While it is hard to ramp up much sympathy for petro-states, Norway and Saudi Arabia are both facing a murky 2013 as domestic production falls, pushing both nations towards some difficult (and expensive) choices.
OPEC’s leading producer Saudi Arabia is facing the twin storms of declining oil production and the rise of global alternatives, threatening its market share.
The downside? The report notes in its “Annual Energy Outlook 2013 projections to 2040” that both “growth in energy production outstrips consumption growth” and “crude oil production rises sharply over the next decade.”
The extra EIA oil projections are almost as much as Saudi Arabia currently pumps, leading to a scenario whereby for Riyadh, prices will have to fall to stimulate faster consumption growth while discouraging development of rival supply sources.

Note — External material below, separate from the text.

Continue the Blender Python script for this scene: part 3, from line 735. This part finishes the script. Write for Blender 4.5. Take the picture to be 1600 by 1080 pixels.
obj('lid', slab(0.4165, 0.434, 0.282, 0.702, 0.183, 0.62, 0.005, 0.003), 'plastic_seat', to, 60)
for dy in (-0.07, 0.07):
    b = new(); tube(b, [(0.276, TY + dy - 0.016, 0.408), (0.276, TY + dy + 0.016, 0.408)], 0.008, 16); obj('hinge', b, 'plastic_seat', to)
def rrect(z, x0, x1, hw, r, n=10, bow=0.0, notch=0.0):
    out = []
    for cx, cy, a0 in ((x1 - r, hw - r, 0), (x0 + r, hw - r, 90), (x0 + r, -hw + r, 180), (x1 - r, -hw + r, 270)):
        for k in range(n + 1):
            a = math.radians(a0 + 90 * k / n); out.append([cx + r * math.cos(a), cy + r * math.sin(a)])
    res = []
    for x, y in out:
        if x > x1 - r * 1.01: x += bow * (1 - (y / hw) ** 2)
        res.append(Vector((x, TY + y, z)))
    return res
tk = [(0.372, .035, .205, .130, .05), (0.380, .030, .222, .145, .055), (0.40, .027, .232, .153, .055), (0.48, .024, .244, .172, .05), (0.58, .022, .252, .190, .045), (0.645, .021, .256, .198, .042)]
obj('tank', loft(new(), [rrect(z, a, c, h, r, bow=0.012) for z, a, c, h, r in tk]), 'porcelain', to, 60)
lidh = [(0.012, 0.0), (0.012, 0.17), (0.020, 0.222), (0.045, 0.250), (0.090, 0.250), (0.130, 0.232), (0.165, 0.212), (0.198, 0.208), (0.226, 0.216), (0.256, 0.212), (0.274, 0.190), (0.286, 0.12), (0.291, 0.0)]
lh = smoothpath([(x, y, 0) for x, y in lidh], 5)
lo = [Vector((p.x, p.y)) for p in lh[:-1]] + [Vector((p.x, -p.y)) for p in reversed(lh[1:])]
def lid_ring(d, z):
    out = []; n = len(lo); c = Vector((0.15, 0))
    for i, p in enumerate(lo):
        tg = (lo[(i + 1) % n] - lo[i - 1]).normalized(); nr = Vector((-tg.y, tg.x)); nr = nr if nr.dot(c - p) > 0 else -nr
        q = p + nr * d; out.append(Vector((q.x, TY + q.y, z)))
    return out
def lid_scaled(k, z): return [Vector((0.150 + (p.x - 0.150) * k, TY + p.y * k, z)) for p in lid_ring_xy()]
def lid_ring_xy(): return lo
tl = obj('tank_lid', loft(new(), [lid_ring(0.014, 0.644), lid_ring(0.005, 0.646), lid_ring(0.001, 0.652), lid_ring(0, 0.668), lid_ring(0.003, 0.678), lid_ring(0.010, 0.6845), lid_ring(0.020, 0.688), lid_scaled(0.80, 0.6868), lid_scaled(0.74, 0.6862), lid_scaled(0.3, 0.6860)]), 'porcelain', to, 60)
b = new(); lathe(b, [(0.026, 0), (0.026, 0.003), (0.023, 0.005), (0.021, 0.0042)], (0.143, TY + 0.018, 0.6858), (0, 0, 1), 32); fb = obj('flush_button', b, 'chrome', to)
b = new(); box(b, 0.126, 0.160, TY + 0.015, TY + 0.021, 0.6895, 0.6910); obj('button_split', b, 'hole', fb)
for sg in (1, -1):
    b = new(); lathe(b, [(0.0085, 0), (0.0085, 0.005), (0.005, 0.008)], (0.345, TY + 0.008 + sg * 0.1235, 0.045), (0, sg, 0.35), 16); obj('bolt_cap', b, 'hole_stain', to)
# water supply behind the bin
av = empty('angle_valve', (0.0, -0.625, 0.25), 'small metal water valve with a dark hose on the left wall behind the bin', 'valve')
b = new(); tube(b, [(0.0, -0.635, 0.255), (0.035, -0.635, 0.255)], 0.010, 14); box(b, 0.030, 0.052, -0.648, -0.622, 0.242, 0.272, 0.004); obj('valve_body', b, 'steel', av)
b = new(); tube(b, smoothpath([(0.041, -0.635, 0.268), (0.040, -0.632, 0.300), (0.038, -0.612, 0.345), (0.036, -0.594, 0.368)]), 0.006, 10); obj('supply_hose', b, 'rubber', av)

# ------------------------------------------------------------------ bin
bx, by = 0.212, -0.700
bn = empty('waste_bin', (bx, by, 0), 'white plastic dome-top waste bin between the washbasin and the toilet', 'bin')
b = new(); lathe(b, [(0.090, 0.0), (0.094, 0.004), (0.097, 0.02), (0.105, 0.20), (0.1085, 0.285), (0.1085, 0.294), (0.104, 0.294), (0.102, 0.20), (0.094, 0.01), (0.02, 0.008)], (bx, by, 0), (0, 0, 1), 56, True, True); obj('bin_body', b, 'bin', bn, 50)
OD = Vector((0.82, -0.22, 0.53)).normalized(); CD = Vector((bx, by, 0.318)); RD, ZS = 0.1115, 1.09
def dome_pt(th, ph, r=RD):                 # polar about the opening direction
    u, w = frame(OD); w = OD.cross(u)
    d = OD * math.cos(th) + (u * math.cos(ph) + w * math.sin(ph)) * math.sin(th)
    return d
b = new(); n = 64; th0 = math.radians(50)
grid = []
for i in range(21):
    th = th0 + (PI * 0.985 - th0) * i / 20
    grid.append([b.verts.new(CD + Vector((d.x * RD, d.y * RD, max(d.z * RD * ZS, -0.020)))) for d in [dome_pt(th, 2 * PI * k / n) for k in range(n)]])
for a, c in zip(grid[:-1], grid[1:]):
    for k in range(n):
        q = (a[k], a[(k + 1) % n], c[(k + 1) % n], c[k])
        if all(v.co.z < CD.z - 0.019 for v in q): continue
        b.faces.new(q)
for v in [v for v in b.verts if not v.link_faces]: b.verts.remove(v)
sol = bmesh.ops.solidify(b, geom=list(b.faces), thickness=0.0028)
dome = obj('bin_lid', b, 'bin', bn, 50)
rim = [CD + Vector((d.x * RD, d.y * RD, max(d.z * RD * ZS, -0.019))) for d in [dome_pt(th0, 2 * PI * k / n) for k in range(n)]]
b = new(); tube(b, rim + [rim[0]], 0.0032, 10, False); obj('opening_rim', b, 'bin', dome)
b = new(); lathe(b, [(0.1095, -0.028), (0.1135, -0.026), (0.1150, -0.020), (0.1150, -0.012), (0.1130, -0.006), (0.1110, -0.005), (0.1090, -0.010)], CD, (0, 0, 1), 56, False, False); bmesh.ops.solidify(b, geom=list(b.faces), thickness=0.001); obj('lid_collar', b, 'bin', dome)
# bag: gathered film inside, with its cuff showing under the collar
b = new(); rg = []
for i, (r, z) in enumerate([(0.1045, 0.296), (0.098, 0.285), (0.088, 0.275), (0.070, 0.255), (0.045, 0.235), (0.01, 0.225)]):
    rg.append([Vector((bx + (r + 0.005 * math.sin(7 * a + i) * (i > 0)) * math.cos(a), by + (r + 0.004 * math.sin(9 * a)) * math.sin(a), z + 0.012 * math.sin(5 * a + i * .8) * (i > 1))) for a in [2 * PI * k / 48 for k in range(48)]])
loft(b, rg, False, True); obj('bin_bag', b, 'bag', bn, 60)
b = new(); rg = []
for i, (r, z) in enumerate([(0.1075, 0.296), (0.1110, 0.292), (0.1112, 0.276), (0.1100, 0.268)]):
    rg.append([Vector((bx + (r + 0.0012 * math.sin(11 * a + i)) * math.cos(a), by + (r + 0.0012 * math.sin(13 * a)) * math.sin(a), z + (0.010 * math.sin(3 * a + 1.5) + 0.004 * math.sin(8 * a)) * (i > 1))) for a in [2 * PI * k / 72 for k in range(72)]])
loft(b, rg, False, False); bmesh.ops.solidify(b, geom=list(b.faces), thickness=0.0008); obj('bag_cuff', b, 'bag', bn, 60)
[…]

The news leaves Saudi Arabia in a quandary, attempting both to restrict the amount of new non-OPEC production even as it attempts to persuade OPEC to redistribute the cartel’s production quotas with its principal rivals, Iraq and Iran.
While Iraq has been welcomed back into the world community, its ramshackle, investment starved oil industry is barely pumping above its pre-Operation Desert Storm levels, but that will change as the country stabilizes.
The wild card for Saudi Arabia remains Iran, OPEC’s second largest producer, which is currently suffering under multiple U.S., EU and UN sanctions, but that scenario could change should Tehran prove more flexible over its civilian nuclear energy program.
This combines with some sobering news from the EIA, which notes in its country field on Saudi Arabia, “One challenge the Saudis face in achieving their strategic vision to add production capacity is that their existing fields experience 6 to 8 percent annual decline rates on average in existing fields, meaning that the country needs around 700,000 bpd in additional capacity each year just to compensate for natural decline. Decline estimates for Saudi Arabia vary widely, however. The Ministry of Petroleum maintains that decline rates in Saudi Arabia are around 2 percent annually. Saudi Aramco has stated that it will also conduct additional drilling at currently producing fields in order to help compensate for the natural declines from the mature fields.
Saudi Aramco, Saudi Arabia’s national oil company, estimates that the average total depletion for Saudi oil fields is 29 percent, with Abqaiq (the oldest) 74 percent depleted, the giant Ghawar field having produced 48 percent of its proven reserves and the younger Shaybah, just 5 percent depleted.”
Saudi Arabia seems to be in the process of becoming a victim of “peak oil.” For whatever one thinks of the theory, simply put, does Saudi Arabia make massive investments to sustain and enhance declining production even as new areas, ranging from Brazil’s offshore salt domes to Angola and Mozambique come online? It’s a question with no easy answers.
Non-OPEC Norway, the world’s eighth largest oil producer, is facing a similar quandary about spending money. As the EIA notes, “Norway is Europe’s largest oil producer, the world’s second largest natural gas exporter, and is an important supplier of both oil and natural gas to other European countries” but adds, “Norway’s petroleum production has been gradually declining since 2001 as oil fields have matured. The Norwegian Petroleum Directorate expects that production will continue to decline slowly over the next few years, and that in the longer term the number and size of new discoveries will be a critical factor in maintaining production levels.”
Norway’s petroleum production peaked in 2004 at 4.54 million bpd, but by 2011 production had fallen to 3.8 million bpd. According to the Oljedirektoratet (Norwegian Petroleum Directorate), in 2012 companies operating in Norwegian waters made 14 discoveries totaling 709 million barrels of oil, which included the Barents Sea discovery Havis, Norwegian Sea find Zidane-2 and North Sea find King Lear.
The Oljedirektoratet announced that offshore costs, including pipeline infrastructure in 2013, would hit $36.95 billion. But the government is not fazed with sticker shock;
Oljedirektoratet Director General Bente Nyland told reporters, “A high oil price, high level of exploration success and high activity level also set high expectations for the industry. These expectations are laid down in the Petroleum White Paper and deal with just that; making discoveries, developing the discoveries and, not least, improving recovery from producing fields. The increase in the resource estimate and major new discoveries show that the Norwegian shelf still has some surprises left, and that there is good reason for continued optimism on behalf of the oil and gas activities in Norway.”
And who will benefit from these discoveries and potential output? Norway’s five million citizens, beneficiaries of the country’s Statens pensjonsfond – Utland $700 billion oil fund, the largest in the world.
Unlike its North Sea partner Britain, which spent its oil income like a drunken sailor or the Saudis, renowned for their luxurious self-indulgent tastes, the Norwegian government has been carefully salting away its royalties for years.
And unlike Saudi Arabia, not being a member of OPEC leaves Oslo to sell virtually all its output on the global market rather than worrying about quotas. Accordingly, Norway for 2013 has as many reasons to be optimistic as Saudi Arabia does to be nervous.